_WRITTEN PROBLEM_: Skip the pictures. Transcribe the rest of the data below without changing a word.

++++ DATASET CONTENT

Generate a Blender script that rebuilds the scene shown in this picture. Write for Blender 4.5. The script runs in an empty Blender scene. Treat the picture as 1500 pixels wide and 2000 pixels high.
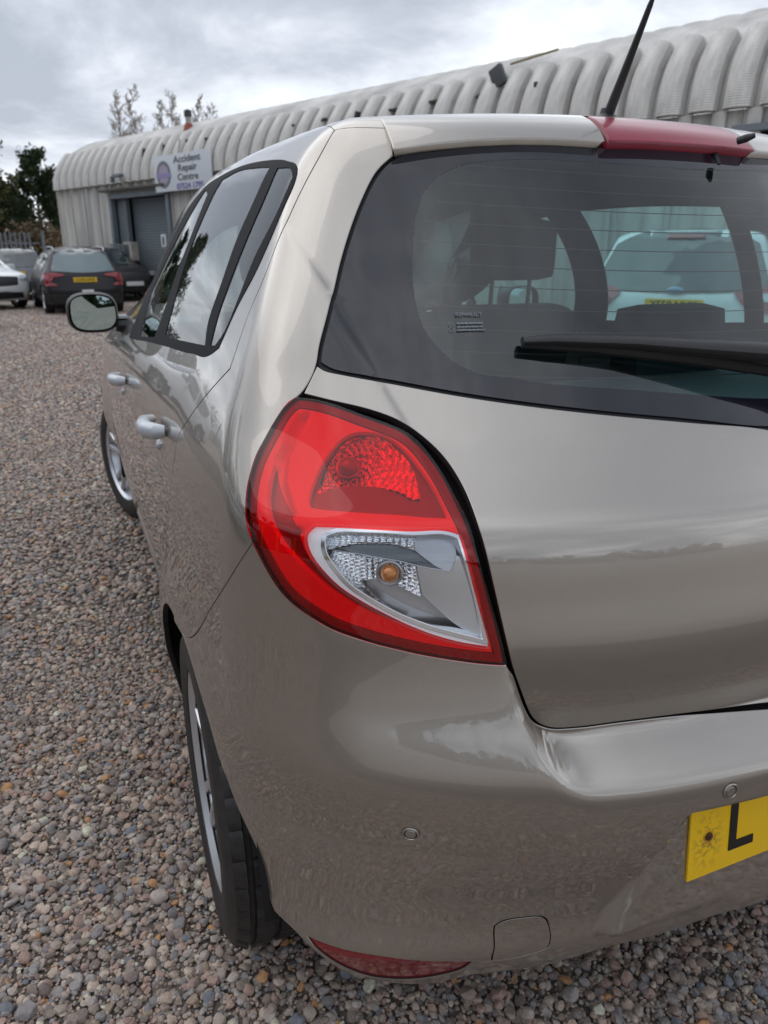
import bpy, bmesh, math, random
import numpy as np
from mathutils import Vector, Matrix, Euler
from mathutils.geometry import delaunay_2d_cdt
random.seed(7); RNG = np.random.default_rng(7)
R = math.radians
scn = bpy.context.scene
COL = scn.collection
# ---------------------------------------------------------------- camera
cam_d = bpy.data.cameras.new('camera'); cam = bpy.data.objects.new('camera', cam_d); COL.objects.link(cam); scn.camera = cam
CAM = Vector((-.985, -.60, 1.25))
cam.location = CAM
cam.rotation_euler = Euler((R(90 - 19.0), 0, R(-22.8)), 'XYZ')
cam_d.sensor_fit = 'VERTICAL'; cam_d.sensor_height = 36; cam_d.lens = 36 * 1465 / 2000
cam_d.clip_start = .02; cam_d.clip_end = 2000
cam_d.dof.use_dof = True; cam_d.dof.focus_distance = .98; cam_d.dof.aperture_fstop = 8.6
# ---------------------------------------------------------------- world: overcast sky
scn.view_settings.view_transform = 'Standard'; scn.view_settings.look = 'None'; scn.view_settings.gamma = 1
scn.view_settings.use_curve_mapping = False; scn.view_settings.exposure = 0.2
world = bpy.data.worlds.new('World'); scn.world = world; world.use_nodes = True
nt = world.node_tree; nt.nodes.clear(); N = nt.nodes.new; L = nt.links.new
out = N('ShaderNodeOutputWorld'); mixs = N('ShaderNodeMixShader'); bg1 = N('ShaderNodeBackground'); bg2 = N('ShaderNodeBackground')
sky = N('ShaderNodeTexSky'); sky.sky_type = 'NISHITA'; sky.sun_disc = False; sky.sun_elevation = R(58); sky.sun_rotation = R(-35)
bg1.inputs['Strength'].default_value = .10; L(sky.outputs[0], bg1.inputs['Color'])
tc = N('ShaderNodeTexCoord'); sep = N('ShaderNodeSeparateXYZ'); L(tc.outputs['Generated'], sep.inputs[0])
def mth(op, a, b=None, c=None):
    m = N('ShaderNodeMath'); m.operation = op
    for i, v in enumerate((a, b, c)):
        if v is None: continue
        if isinstance(v, (int, float)): m.inputs[i].default_value = v
        else: L(v, m.inputs[i])
    return m.outputs[0]
zz = mth('ADD', mth('MAXIMUM', sep.outputs['Z'], 0.0), .22)
comb = N('ShaderNodeCombineXYZ'); L(mth('DIVIDE', sep.outputs['X'], zz), comb.inputs[0]); L(mth('DIVIDE', sep.outputs['Y'], zz), comb.inputs[1]); comb.inputs[2].default_value = 3.7
n1 = N('ShaderNodeTexNoise'); n1.inputs['Scale'].default_value = 1.25; n1.inputs['Detail'].default_value = 7; n1.inputs['Roughness'].default_value = .58; n1.inputs['Distortion'].default_value = .35
n2 = N('ShaderNodeTexNoise'); n2.inputs['Scale'].default_value = .32; n2.inputs['Detail'].default_value = 3
L(comb.outputs[0], n1.inputs['Vector']); L(comb.outputs[0], n2.inputs['Vector'])
cl = mth('ADD', mth('MULTIPLY', n1.outputs['Fac'], .65), mth('MULTIPLY', n2.outputs['Fac'], .42))
ramp = N('ShaderNodeValToRGB'); L(cl, ramp.inputs[0])
cr = ramp.color_ramp; cr.elements[0].position = .43; cr.elements[0].color = (.33, .36, .41, 1); cr.elements[1].position = .635; cr.elements[1].color = (1.0, 1.03, 1.06, 1)
for p_, c_ in ((.48, (.42, .45, .51, 1)), (.53, (.56, .59, .64, 1)), (.57, (.66, .70, .76, 1)), (.60, (.84, .87, .92, 1))):
    e = cr.elements.new(p_); e.color = c_
L(ramp.outputs[0], bg2.inputs['Color']); bg2.inputs['Strength'].default_value = 1.38
mixs.inputs[0].default_value = .94
L(bg1.outputs[0], mixs.inputs[1]); L(bg2.outputs[0], mixs.inputs[2]); L(mixs.outputs[0], out.inputs[0])
sun_d = bpy.data.lights.new('sun', 'SUN'); sun = bpy.data.objects.new('sun', sun_d); COL.objects.link(sun)
sun_d.energy = .75; sun_d.angle = R(70); sun_d.color = (1, .97, .93)
sun.rotation_euler = Euler((R(-32), 0, R(35)), 'XYZ')

# ---------------------------------------------------------------- car body surface
def smooth_table(pts, lo, hi, sigma, n=1400):
    """piecewise-linear table rounded off by a gaussian of width sigma (metres)"""
    t = np.linspace(lo - .3, hi + .3, n); px, py = zip(*pts)
    y = np.interp(t, px, py); k = int(3 * sigma / (t[1] - t[0])) + 1
    g = np.exp(-.5 * (np.arange(-k, k + 1) * (t[1] - t[0]) / sigma) ** 2); g /= g.sum()
    yy = np.convolve(np.pad(y, k, mode='edge'), g, mode='valid')
    return t, yy
TAIL = smooth_table([(.55,.056),(.64,.046),(.70,.034),(.76,.031),(.80,.033),(.86,.043),(.90,.055),(.937,.066),(.955,.092),(.98,.122),(1.02,.165),(1.07,.210),(1.10,.235),(1.25,.352),(1.40,.462),(1.5,.53)], .1, 1.6, .010)
BUMP = smooth_table([(.14,.09),(.20,.050),(.25,.028),(.29,.012),(.31,.007),(.35,.010),(.40,.003),(.45,-.014),(.50,-.027),(.56,-.034),(.60,-.0345),(.622,-.0315),(.66,-.0155),(.70,.004),(.74,.018),(.78,.030),(.84,.044),(.875,.050),(.90,.055),(.937,.066),(.955,.092),(.98,.122),(1.02,.165),(1.10,.235),(1.5,.53)], .1, 1.6, .011)
SIDE = smooth_table([(.12,.74),(.20,.80),(.30,.828),(.40,.843),(.52,.852),(.62,.853),(.72,.850),(.80,.846),(.88,.840),(.95,.829),(1.0,.812),(1.04,.795),(1.10,.769),(1.2,.722),(1.3,.672),(1.38,.628),(1.46,.575),(1.6,.48)], .1, 1.7, .022)
ROOF = smooth_table([(-.2,1.40),(.30,1.450),(.5,1.468),(.8,1.482),(1.2,1.493),(1.7,1.497),(2.1,1.475),(2.42,1.42),(3.02,1.03),(3.2,.985),(3.6,.91),(3.9,.80),(4.2,.62)], -.3, 4.3, .06)
LEDGE = smooth_table([(0,.598),(.36,.600),(.43,.603),(.455,.610),(.475,.628),(.491,.652),(.508,.70),(.522,.76),(.535,.82),(.55,.92),(.7,1.4)], 0, 1, .013)
CROWN_A = ([.3,.9],[.22,.20]); CROWN_B = ([.3,.5,.9],[.13,.32,.15])
YR, YF, ZW = .63, 3.205, .300      # rear axle, front axle, wheel centre height
def softplus(d, w): return .5 * (d + np.sqrt(d * d + w * w))
def softmin(a, b, w): return .5 * (a + b - np.sqrt((a - b) ** 2 + w * w))
def softmax(a, b, w): return .5 * (a + b + np.sqrt((a - b) ** 2 + w * w))
def step01(t): t = np.clip(t, 0, 1); return t * t * (3 - 2 * t)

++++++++

_RIGHT ANSWER_:
Generate a Blender script that rebuilds the scene shown in this picture. Write for Blender 4.5. The script runs in an empty Blender scene. Treat the picture as 1500 pixels wide and 2000 pixels high.
import bpy, bmesh, math, random
import numpy as np
from mathutils import Vector, Matrix, Euler
from mathutils.geometry import delaunay_2d_cdt
random.seed(7); RNG = np.random.default_rng(7)
R = math.radians
scn = bpy.context.scene
COL = scn.collection
# ---------------------------------------------------------------- camera
cam_d = bpy.data.cameras.new('camera'); cam = bpy.data.objects.new('camera', cam_d); COL.objects.link(cam); scn.camera = cam
CAM = Vector((-.985, -.60, 1.25))
cam.location = CAM
cam.rotation_euler = Euler((R(90 - 19.0), 0, R(-22.8)), 'XYZ')
cam_d.sensor_fit = 'VERTICAL'; cam_d.sensor_height = 36; cam_d.lens = 36 * 1465 / 2000
cam_d.clip_start = .02; cam_d.clip_end = 2000
cam_d.dof.use_dof = True; cam_d.dof.focus_distance = .98; cam_d.dof.aperture_fstop = 8.6
# ---------------------------------------------------------------- world: overcast sky
scn.view_settings.view_transform = 'Standard'; scn.view_settings.look = 'None'; scn.view_settings.gamma = 1
scn.view_settings.use_curve_mapping = False; scn.view_settings.exposure = 0.2
world = bpy.data.worlds.new('World'); scn.world = world; world.use_nodes = True
nt = world.node_tree; nt.nodes.clear(); N = nt.nodes.new; L = nt.links.new
out = N('ShaderNodeOutputWorld'); mixs = N('ShaderNodeMixShader'); bg1 = N('ShaderNodeBackground'); bg2 = N('ShaderNodeBackground')
sky = N('ShaderNodeTexSky'); sky.sky_type = 'NISHITA'; sky.sun_disc = False; sky.sun_elevation = R(58); sky.sun_rotation = R(-35)
bg1.inputs['Strength'].default_value = .10; L(sky.outputs[0], bg1.inputs['Color'])
tc = N('ShaderNodeTexCoord'); sep = N('ShaderNodeSeparateXYZ'); L(tc.outputs['Generated'], sep.inputs[0])
def mth(op, a, b=None, c=None):
    m = N('ShaderNodeMath'); m.operation = op
    for i, v in enumerate((a, b, c)):
        if v is None: continue
        if isinstance(v, (int, float)): m.inputs[i].default_value = v
        else: L(v, m.inputs[i])
    return m.outputs[0]
zz = mth('ADD', mth('MAXIMUM', sep.outputs['Z'], 0.0), .22)
comb = N('ShaderNodeCombineXYZ'); L(mth('DIVIDE', sep.outputs['X'], zz), comb.inputs[0]); L(mth('DIVIDE', sep.outputs['Y'], zz), comb.inputs[1]); comb.inputs[2].default_value = 3.7
n1 = N('ShaderNodeTexNoise'); n1.inputs['Scale'].default_value = 1.25; n1.inputs['Detail'].default_value = 7; n1.inputs['Roughness'].default_value = .58; n1.inputs['Distortion'].default_value = .35
n2 = N('ShaderNodeTexNoise'); n2.inputs['Scale'].default_value = .32; n2.inputs['Detail'].default_value = 3
L(comb.outputs[0], n1.inputs['Vector']); L(comb.outputs[0], n2.inputs['Vector'])
cl = mth('ADD', mth('MULTIPLY', n1.outputs['Fac'], .65), mth('MULTIPLY', n2.outputs['Fac'], .42))
ramp = N('ShaderNodeValToRGB'); L(cl, ramp.inputs[0])
cr = ramp.color_ramp; cr.elements[0].position = .43; cr.elements[0].color = (.33, .36, .41, 1); cr.elements[1].position = .635; cr.elements[1].color = (1.0, 1.03, 1.06, 1)
for p_, c_ in ((.48, (.42, .45, .51, 1)), (.53, (.56, .59, .64, 1)), (.57, (.66, .70, .76, 1)), (.60, (.84, .87, .92, 1))):
    e = cr.elements.new(p_); e.color = c_
L(ramp.outputs[0], bg2.inputs['Color']); bg2.inputs['Strength'].default_value = 1.38
mixs.inputs[0].default_value = .94
L(bg1.outputs[0], mixs.inputs[1]); L(bg2.outputs[0], mixs.inputs[2]); L(mixs.outputs[0], out.inputs[0])
sun_d = bpy.data.lights.new('sun', 'SUN'); sun = bpy.data.objects.new('sun', sun_d); COL.objects.link(sun)
sun_d.energy = .75; sun_d.angle = R(70); sun_d.color = (1, .97, .93)
sun.rotation_euler = Euler((R(-32), 0, R(35)), 'XYZ')

# ---------------------------------------------------------------- car body surface
def smooth_table(pts, lo, hi, sigma, n=1400):
    """piecewise-linear table rounded off by a gaussian of width sigma (metres)"""
    t = np.linspace(lo - .3, hi + .3, n); px, py = zip(*pts)
    y = np.interp(t, px, py); k = int(3 * sigma / (t[1] - t[0])) + 1
    g = np.exp(-.5 * (np.arange(-k, k + 1) * (t[1] - t[0]) / sigma) ** 2); g /= g.sum()
    yy = np.convolve(np.pad(y, k, mode='edge'), g, mode='valid')
    return t, yy
TAIL = smooth_table([(.55,.056),(.64,.046),(.70,.034),(.76,.031),(.80,.033),(.86,.043),(.90,.055),(.937,.066),(.955,.092),(.98,.122),(1.02,.165),(1.07,.210),(1.10,.235),(1.25,.352),(1.40,.462),(1.5,.53)], .1, 1.6, .010)
BUMP = smooth_table([(.14,.09),(.20,.050),(.25,.028),(.29,.012),(.31,.007),(.35,.010),(.40,.003),(.45,-.014),(.50,-.027),(.56,-.034),(.60,-.0345),(.622,-.0315),(.66,-.0155),(.70,.004),(.74,.018),(.78,.030),(.84,.044),(.875,.050),(.90,.055),(.937,.066),(.955,.092),(.98,.122),(1.02,.165),(1.10,.235),(1.5,.53)], .1, 1.6, .011)
SIDE = smooth_table([(.12,.74),(.20,.80),(.30,.828),(.40,.843),(.52,.852),(.62,.853),(.72,.850),(.80,.846),(.88,.840),(.95,.829),(1.0,.812),(1.04,.795),(1.10,.769),(1.2,.722),(1.3,.672),(1.38,.628),(1.46,.575),(1.6,.48)], .1, 1.7, .022)
ROOF = smooth_table([(-.2,1.40),(.30,1.450),(.5,1.468),(.8,1.482),(1.2,1.493),(1.7,1.497),(2.1,1.475),(2.42,1.42),(3.02,1.03),(3.2,.985),(3.6,.91),(3.9,.80),(4.2,.62)], -.3, 4.3, .06)
LEDGE = smooth_table([(0,.598),(.36,.600),(.43,.603),(.455,.610),(.475,.628),(.491,.652),(.508,.70),(.522,.76),(.535,.82),(.55,.92),(.7,1.4)], 0, 1, .013)
CROWN_A = ([.3,.9],[.22,.20]); CROWN_B = ([.3,.5,.9],[.13,.32,.15])
YR, YF, ZW = .63, 3.205, .300      # rear axle, front axle, wheel centre height
def softplus(d, w): return .5 * (d + np.sqrt(d * d + w * w))
def softmin(a, b, w): return .5 * (a + b - np.sqrt((a - b) ** 2 + w * w))
def softmax(a, b, w): return .5 * (a + b + np.sqrt((a - b) ** 2 + w * w))
def step01(t): t = np.clip(t, 0, 1); return t * t * (3 - 2 * t)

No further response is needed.